The speaking with new tongues and prophesying (verse 6) reminds us of the day of Pentecost and of the promise in Mark 16:17. The promise is spiritually fulfilled in all sincere disciples of the Lord, as their minds are opened to new light and they are able to perceive and to express new truth about the Lord and heavenly life. The power then to receive and acknowledge the doctrines of the Christian Church, and the power now to receive and acknowledge the doctrines of the New Church, is a gift of new tongues. (E. 455, 706)

In the notes for younger classes we have referred to the ministry of the Apostle John in Ephesus as an interesting and important part of the history of the church in that city.

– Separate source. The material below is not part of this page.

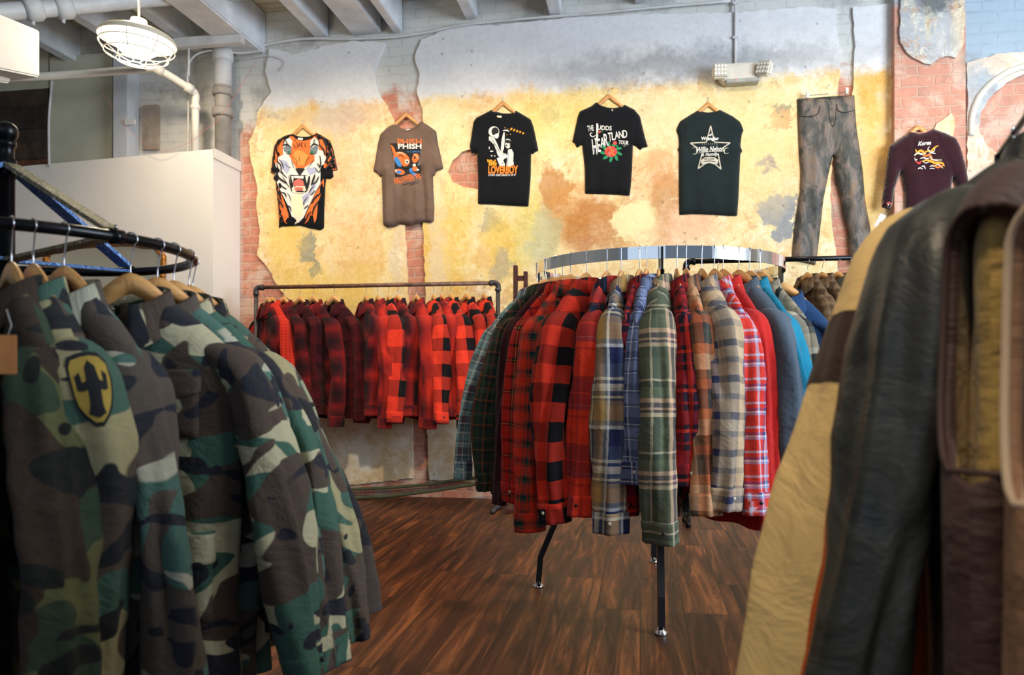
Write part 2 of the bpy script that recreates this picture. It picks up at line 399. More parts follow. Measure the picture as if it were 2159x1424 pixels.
def plaster_mat(name, blobs, upper=True, base=None):
    m, nt, bs = nmat(name); tc = nd(nt, 'ShaderNodeTexCoord'); o = tc.outputs['Object']
    sp = nd(nt, 'ShaderNodeSeparateXYZ', {0: o}); X, Z = sp.outputs[0], sp.outputs[2]
    big = noise(nt, o, 1.1, 6, 0.6, 0.3); med = noise(nt, o, 4.5, 8, 0.68, 0.25); fin = noise(nt, o, 28, 5, 0.7)
    strk = noise(nt, nd(nt, 'ShaderNodeMapping', {'Vector': o, 'Scale': (5.5, 1, 0.7)}).outputs[0], 1.6, 5, 0.65, 0.5).outputs[0]
    Y1, Y2, Y3, CR, GR = [lin(q) for q in (base or ((226, 198, 144), (220, 174, 120), (234, 216, 172), (234, 222, 198), (150, 152, 160)))]
    c = ramp(nt, med.outputs[0], [(0.30, Y2), (0.44, Y1), (0.56, Y3), (0.70, CR)])
    c = mx(nt, step(nt, strk, 0.48, 0.62), c, mx(nt, 0.45, c, lin((240, 222, 168))))
    c = mx(nt, mth(nt, 'MULTIPLY', step(nt, big.outputs[0], 0.53, 0.60), 0.5), c, lin((226, 182, 140)))
    crisp = noise(nt, o, 7.5, 9, 0.72, 0.7).outputs[0]; crisp2 = noise(nt, nd(nt, 'ShaderNodeMapping', {'Vector': o, 'Location': (3, 5, 7)}).outputs[0], 5.5, 10, 0.74, 0.5).outputs[0]
    c = mx(nt, mth(nt, 'MULTIPLY', step(nt, crisp, 0.56, 0.575), 0.42), c, lin((242, 232, 204)))
    c = mx(nt, mth(nt, 'MULTIPLY', step(nt, crisp2, 0.565, 0.575), 0.42), c, lin((190, 132, 84)))
    c = mx(nt, mth(nt, 'MULTIPLY', step(nt, crisp2, 0.40, 0.39), 0.40), c, lin((206, 196, 156)))
    ring = step(nt, mth(nt, 'ABSOLUTE', mth(nt, 'SUBTRACT', crisp, 0.50)), 0.006, 0.002)
    c = mx(nt, mth(nt, 'MULTIPLY', ring, 0.45), c, lin((160, 112, 66)))
    d = nd(nt, 'ShaderNodeVectorMath', {0: nd(nt, 'ShaderNodeVectorMath', {0: med.outputs['Color'], 1: (0.5, 0.5, 0.5)}, operation='SUBTRACT').outputs[0], 'Scale': 0.42}, operation='SCALE').outputs[0]
    d2 = nd(nt, 'ShaderNodeVectorMath', {0: nd(nt, 'ShaderNodeVectorMath', {0: fin.outputs['Color'], 1: (0.5, 0.5, 0.5)}, operation='SUBTRACT').outputs[0], 'Scale': 0.12}, operation='SCALE').outputs[0]
    q = nd(nt, 'ShaderNodeVectorMath', {0: nd(nt, 'ShaderNodeVectorMath', {0: o, 1: d}, operation='ADD').outputs[0], 1: d2}, operation='ADD').outputs[0]
    flat = nd(nt, 'ShaderNodeVectorMath', {0: q, 1: (1, 0, 1)}, operation='MULTIPLY').outputs[0]
    for (px, py, rx, ry, col, al, sh) in blobs:
        s, z = SZ(px, py); k = 1/275.0
        mp = nd(nt, 'ShaderNodeMapping', {'Vector': flat, 'Location': (-s/(rx*k), 0, -z/(ry*k)), 'Scale': (1/(rx*k), 1, 1/(ry*k))}).outputs[0]
        ln = nd(nt, 'ShaderNodeVectorMath', {0: mp}, operation='LENGTH').outputs['Value']
        f = nd(nt, 'ShaderNodeMapRange', {'From Min': 1+sh, 'From Max': 1-sh, 'To Max': al, 0: ln}).outputs[0]
        c = mx(nt, f, c, lin(col))
    if upper:
        zz = mth(nt, 'ADD', Z, mth(nt, 'MULTIPLY', mth(nt, 'SUBTRACT', med.outputs[0], 0.5), 0.22))
        zz = mth(nt, 'ADD', zz, mth(nt, 'MULTIPLY', mth(nt, 'SUBTRACT', fin.outputs[0], 0.5), 0.09))
        g = mx(nt, med.outputs[0], lin((206, 206, 210)), lin((228, 228, 230)))
        c = mx(nt, step(nt, zz, 3.10, 3.18), c, g)
        s, z = SZ(1430, 140); mp = nd(nt, 'ShaderNodeMapping', {'Vector': flat, 'Location': (-s/1.15, 0, -z/0.13), 'Scale': (1/1.15, 1, 1/0.13)}).outputs[0]
        ln = nd(nt, 'ShaderNodeVectorMath', {0: mp}, operation='LENGTH').outputs['Value']
        c = mx(nt, nd(nt, 'ShaderNodeMapRange', {'From Min': 1.4, 'From Max': 0.4, 'To Max': 0.6, 0: ln}).outputs[0], c, lin((112, 116, 122)))
        low = step(nt, mth(nt, 'ADD', Z, mth(nt, 'MULTIPLY', med.outputs[0], 0.25)), 0.80, 0.68)
        c = mx(nt, low, c, mx(nt, step(nt, med.outputs[0], 0.42, 0.6), lin((214, 186, 144)), lin((236, 226, 206))))
        dirt = step(nt, mth(nt, 'ADD', Z, mth(nt, 'MULTIPLY', fin.outputs[0], 0.30)), 0.26, 0.17)
        c = mx(nt, mth(nt, 'MULTIPLY', dirt, 0.75), c, lin((72, 66, 48)))
    # little flecks of old wallpaper and nail holes
    vo = nd(nt, 'ShaderNodeTexVoronoi', {'Vector': o, 'Scale': 13.0}); fl = step(nt, vo.outputs['Distance'], 0.17, 0.10)
    sel = step(nt, nd(nt, 'ShaderNodeSeparateColor', {0: vo.outputs['Color']}).outputs[0], 0.80, 0.82)
    c = mx(nt, mth(nt, 'MULTIPLY', mth(nt, 'MULTIPLY', fl, sel), 0.45), c, lin((112, 92, 84)))
    c = mx(nt, 0.55, c, mx(nt, fin.outputs[0], (0.0, 0.0, 0.0, 1), (1, 1, 1, 1)), 'SOFT_LIGHT')
    c = mx(nt, mth(nt, 'MULTIPLY', step(nt, noise(nt, o, 60, 4, .8).outputs[0], 0.64, 0.70), 0.5), c, lin((120, 96, 70)))
    nt.links.new(c, bs.inputs['Base Color']); bs.inputs['Roughness'].default_value = 0.85; bs.inputs['Specular IOR Level'].default_value = 0.25
    h = mth(nt, 'ADD', mth(nt, 'MULTIPLY', med.outputs[0], 1.0), mth(nt, 'MULTIPLY', fin.outputs[0], 0.35)); bump(nt, bs, h, 0.35, 0.02); return m
BR = (176, 112, 52); BG = (130, 140, 132); GY = (140, 144, 148); CRM = (240, 222, 172); YL = (226, 190, 72); PK = (226, 178, 148)
blobsA = [(640, 440, 60, 260, (236, 200, 122), 0.5, 0.5), (650, 520, 20, 42, BG, 0.75, 0.12), (665, 570, 14, 24, BG, 0.8, 0.1), (760, 560, 60, 90, (224, 184, 110), 0.5, 0.4),
          (635, 170, 7, 40, (176, 118, 92), 0.9, 0.2), (585, 250, 14, 12, GY, 0.5, 0.3), (755, 380, 40, 130, PK, 0.35, 0.6), (700, 330, 14, 70, (206, 184, 170), 0.4, 0.5),
          (600, 520, 40, 70, YL, 0.5, 0.5), (700, 620, 140, 50, YL, 0.5, 0.5), (840, 500, 12, 200, (206, 190, 166), 0.5, 0.4), (710, 250, 80, 34, (200, 184, 172), 0.7, 0.5), (585, 240, 40, 30, (206, 190, 168), 0.6, 0.5)]
blobsB = [(930, 540, 70, 150, YL, 0.6, 0.5), (1040, 470, 26, 20, BG, 0.6, 0.2), (1060, 530, 40, 80, YL, 0.65, 0.3), (1110, 480, 26, 100, (206, 196, 110), 0.6, 0.4),
          (1170, 400, 34, 50, BR, 0.7, 0.15), (1200, 450, 60, 60, (196, 138, 70), 0.6, 0.3), (1150, 500, 26, 60, (170, 176, 140), 0.6, 0.3), (1250, 480, 70, 60, BR, 0.65, 0.2),
          (1330, 460, 46, 40, CRM, 0.9, 0.12), (1400, 420, 34, 60, BR, 0.55, 0.2), (1390, 360, 30, 40, (206, 146, 96), 0.5, 0.3), (1450, 480, 60, 40, PK, 0.7, 0.4),
          (1640, 440, 44, 30, GY, 0.95, 0.08), (1655, 480, 20, 34, GY, 0.95, 0.08), (1645, 248, 15, 30, (184, 118, 78), 0.95, 0.08), (1642, 222, 24, 9, (92, 96, 100), 0.9, 0.1),
          (1160, 245, 26, 22, BG, 0.7, 0.15), (1060, 560, 24, 40, GY, 0.5, 0.2), (930, 230, 22, 60, CRM, 0.6, 0.5), (1180, 250, 120, 60, (226, 206, 120), 0.6, 0.5),
          (1400, 240, 60, 60, (234, 214, 170), 0.7, 0.5), (1580, 300, 90, 120, (234, 208, 150), 0.7, 0.5), (1390, 168, 15, 13, (196, 190, 184), 0.8, 0.2), (1620, 355, 13, 12, (150, 146, 140), 0.7, 0.3),
          (1240, 130, 14, 12, (216, 206, 186), 0.8, 0.2), (1315, 140, 7, 16, (214, 178, 130), 0.8, 0.2), (925, 620, 20, 300, (222, 210, 190), 0.5, 0.5), (960, 300, 20, 100, CRM, 0.5, 0.5)]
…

The reference to the message to the church in Ephesus, in the Revelation, we have made with some hesitation, lest we might seem to limit to those in the natural Ephesus what is abundantly shown in E. 93, 95; R. 73; etc., to be a universal message to all who are in a certain spiritual state - "who primarily regard truths of doctrine and not goods of life." We may, however, assume that the church in Ephesus had something of the quality described in the message, which made that church a type of the class to whom the Lord is speaking.